Holy goodness, I was eating a cat.

Well, at least, I though so for a solid second or so, before reason rebooted.  Something felt...off.  Not-cat certainty had bottomed out at maybe 40%.

"Aren't you going to eat it?"  she prodded.  Hmm.  I have a sibling, and that seemed too eager.  Not-cat percentage began to rise again.  She was good, though - very good.  Would have made a darn good actress.  Then, she made the slip.

"My mom had an accident with the car the other day, and we didn't want to waste it, and so - "

Ding-ding-ding-ding-ding!!  And we have our answer, folks!  It is 100% not a cat!  Even I am not gullible enough to believe I am eating a roadkill cat for dinner!  Besides, it came in a package.

I said as much, and she admitted that okay, it wasn't road kill, but didn't I like cat, anyway?

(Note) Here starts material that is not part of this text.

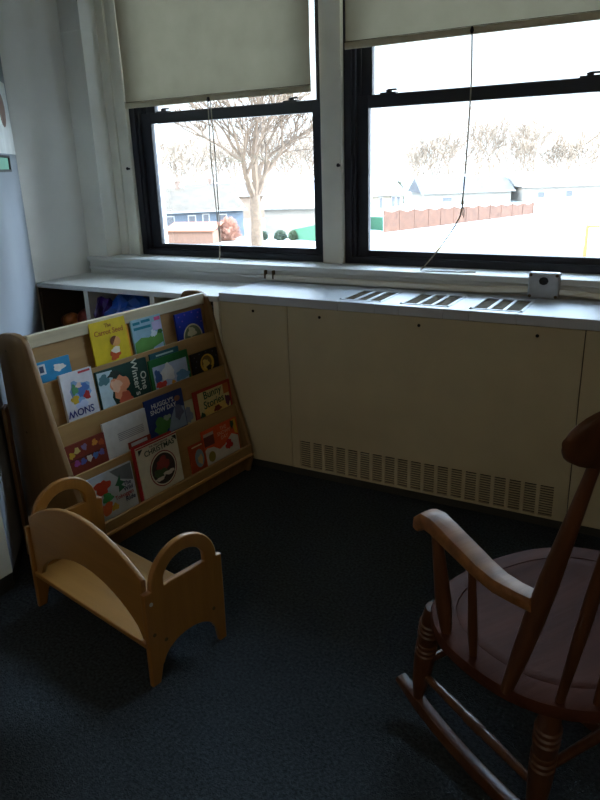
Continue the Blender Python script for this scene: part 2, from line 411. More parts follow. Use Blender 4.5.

I glowered at her.  I waggled the morsel of what-ever-it-was on my fork around.  I asked her if it was horse, very plaintively.   She assured me, in a much more credible fashion, that it wasn't.  Then I ate it.  All of it.  And it was really quite good, even though I was still only about 75% certain that it wasn't a house cat.  And 100% uncertain of what it might really be.

Finished, and starting on the carrots, I practically lept out of my chair when A. started laughing fit to kill.

"It was canard!" she said, gleefully.  "Duck!  Not cat." 

"I knew you were kidding!" I shouted, which might have been a slight overstatement of the fact.  I had not, precisely, known.  These things get difficult cross-culturally, you understand.  But I had strongly suspected she was kidding.

Then she gave me that look that meant mischief again.  "But would you still have eaten it if it was cat?"